Part 2
The next day Simon rang the broker and put an offer on the boat, he also ensured we had the finance in place. I learned that boat buying is not like house buying. You don’t get a mortgage on a boat with a 25 year repayment plan, if you’re lucky you get a marine loan that you pay over a few years otherwise you need to make arrangements to raise the finance. This part of the process I unashamedly admit to leaving to Simon. He was going to be my husband and I trust him implicitly. His family nickname of Captain Sensible was there for a reason and I knew I would only complicate matters by getting involved. Instead I put my talents into thinking about the colours we could paint the inside of the boat once it was ours.
The next major stage in our boat acquisition project was having her surveyed for which she would be taken out of the water. This had to happen before the purchase could go through and needed someone to be present. That was an easy decision, I knew nothing about boats, Simon had had Iris # 3 surveyed before, so in my eyes he knew what he was doing.
The couple selling Misterton had to move her to Knottingley where there was a boat yard with a dry dock, and Simon commissioned the surveyor to carry out the task. The practical part of this meant the survey was carried out on a school day when I could not be present, it was just as well no one was waiting for my wealth of knowledge about boats. Simon got up extremely early and drove the three hour drive to the boat yard. I went to school and dealt with the daily delights of an inner city school.
I kept hoping to hear from Simon and prayed he would not ring when I was teaching as then I could not take the call. Finally the phone went in my office and momentary relief as Simon announced, ‘it’s all ok’. The relief evaporated as he continued ‘they’ve just found a few holes but we’re having them patched up’. My heart sank, holes in a boat, surely that was bad, as holes would let in water and the boat would sink. I imagined myself boat alone one cold evening as the patch started to separate and the water seeped in. The mobile network would be down and I would be stranded desperately emptying buckets of water out of the portholes till help arrived, or I gave in to physical exhaustion whichever came first (have I mentioned my degree in drama?).

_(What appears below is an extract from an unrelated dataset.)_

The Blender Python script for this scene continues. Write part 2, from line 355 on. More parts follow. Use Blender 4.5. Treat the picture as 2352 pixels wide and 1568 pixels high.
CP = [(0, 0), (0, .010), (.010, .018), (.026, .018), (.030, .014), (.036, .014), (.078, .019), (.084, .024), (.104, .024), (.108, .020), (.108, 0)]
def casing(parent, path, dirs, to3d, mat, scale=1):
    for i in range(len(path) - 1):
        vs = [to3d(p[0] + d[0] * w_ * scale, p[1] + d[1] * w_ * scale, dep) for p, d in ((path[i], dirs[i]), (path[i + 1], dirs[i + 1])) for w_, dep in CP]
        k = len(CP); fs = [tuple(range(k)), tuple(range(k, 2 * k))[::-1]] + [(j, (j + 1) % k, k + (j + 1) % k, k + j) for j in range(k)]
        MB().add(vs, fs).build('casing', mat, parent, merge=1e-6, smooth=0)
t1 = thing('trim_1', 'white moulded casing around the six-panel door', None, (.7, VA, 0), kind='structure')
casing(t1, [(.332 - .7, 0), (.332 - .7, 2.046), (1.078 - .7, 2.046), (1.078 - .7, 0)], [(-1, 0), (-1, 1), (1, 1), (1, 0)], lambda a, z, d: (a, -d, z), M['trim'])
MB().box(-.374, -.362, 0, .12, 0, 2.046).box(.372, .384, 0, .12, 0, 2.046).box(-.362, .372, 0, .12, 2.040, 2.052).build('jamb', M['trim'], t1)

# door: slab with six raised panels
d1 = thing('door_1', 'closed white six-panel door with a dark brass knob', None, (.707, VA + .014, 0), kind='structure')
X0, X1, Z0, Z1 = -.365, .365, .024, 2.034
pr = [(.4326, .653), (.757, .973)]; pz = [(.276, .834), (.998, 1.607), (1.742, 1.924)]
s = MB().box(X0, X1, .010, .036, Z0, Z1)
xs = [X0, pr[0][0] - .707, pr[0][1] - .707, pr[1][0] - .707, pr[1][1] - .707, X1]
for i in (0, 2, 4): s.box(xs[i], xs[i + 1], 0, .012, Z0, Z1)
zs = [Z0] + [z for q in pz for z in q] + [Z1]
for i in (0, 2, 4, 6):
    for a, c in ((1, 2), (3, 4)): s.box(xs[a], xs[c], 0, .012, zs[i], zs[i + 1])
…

I then switched off the action movie in my head and started to listen to Simon again, he seemed strangely sure that the patches would be ok and said he would see me later. I carried on distracted with my day at work, imagining various endings to my action movie with some more watery than others. Time to mention that my only previous experience of patching boats came from my childhood before my parents divorced when I would have been eight or nine. Dad had bought us a dingy against my mothers’ wishes and my brothers and I spent many happy hours afloat on the sea. As the summer drew to a close and Dad could no longer take us to the beach, my brothers and I took the dingy to the local river. It got a hole and started to deflate and sink. We patched the hole with a puncture repair kit and the next day went for another river adventure. We did not reveal this to our Dad as least said soonest mended, and I still do not know whether the parents even knew about our river adventure. The puncture repair did not last very long and the boat kept slowly sinking as the glue holding the patch seeped away in the river water. We never got another dingy, so in my experience patching holes in a boat would end in tears.
When Simon got home that night, I did not wish to be the voice of gloom so I asked him how they would patch the holes. Simon loves explaining technical things; he smiled and reassured me they had already been patched. Then he showed me the photos, there were no puncture repair kits in evidence, the holes had new steel plates welded over them and they were 110% water proof. I felt relief and moved onto the movie where we spend our first might aboard Misterton on return from our perfect honeymoon.